Open Banking therefore ensures that data can be shared between a customer and a company in a safe, secure and transparent way, allowing customers to control what data is shared, which is particularly important in light of increasing fears around data security. It also creates an easy, stress-free digital experience that doesn’t require the filling out of forms and the hassle of collecting past financial data, which creates a greater digital journey and an enhanced customer experience.

For companies, Open Banking allows them to hand over control of data sharing to third parties, which can act as a data sharing bridge between the customer and the intended recipient. They can easily access multiple data sources, which can then be collated into an easy-to-read report for firms to complete any compliance or due diligence checks.

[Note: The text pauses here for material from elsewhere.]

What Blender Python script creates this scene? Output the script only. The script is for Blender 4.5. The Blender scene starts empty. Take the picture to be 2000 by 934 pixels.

For the legal sector, the introduction of Open Banking has saved companies 90% more time that used to be spent on source of funds checks. As the day-to-day administration and compliance requirements are taken care of by Open Banking technology in the background, employees regain essential time, which is unlocking workplace productivity and is boosting companies value add activities and profit margins.Open Banking is certainly gaining good momentum, particularly as with effective implementation, technology and oversight, it helps to address serious issues. Whilst people may not know its name, they will be increasingly experiencing its effects, from these checks, to cloud accounting to money management and other apps that are making their day to day better.

Has the war in Ukraine had an impact on the amount of foreign money in the London and UK property market?

In light of the sanctions on a select number of Russian billionaires and banks, the geopolitical situation continues to evolve. As discussed above, London’s reputation is at stake with MPs rightly pointing out that it is arguably the money-laundering capital of the world. The biggest effect that the war in Ukraine has had is for it to hit home why these AML checks matter at the highest level.

While the government has committed to increasing transparency to counter this money laundering, most of this ‘dirty money’ still comes through the purchase of London-based properties. New figures have revealed that £1.5 billion worth of property in the UK has been bought by Russians who are facing allegations of corruption.

The sanctions will therefore inevitably cause a reduction in the money flowing in. However, longer term AML checks and business processes need to be widely implemented and in a scalable and digital way in order to address these money laundering and fraud concerns at every level.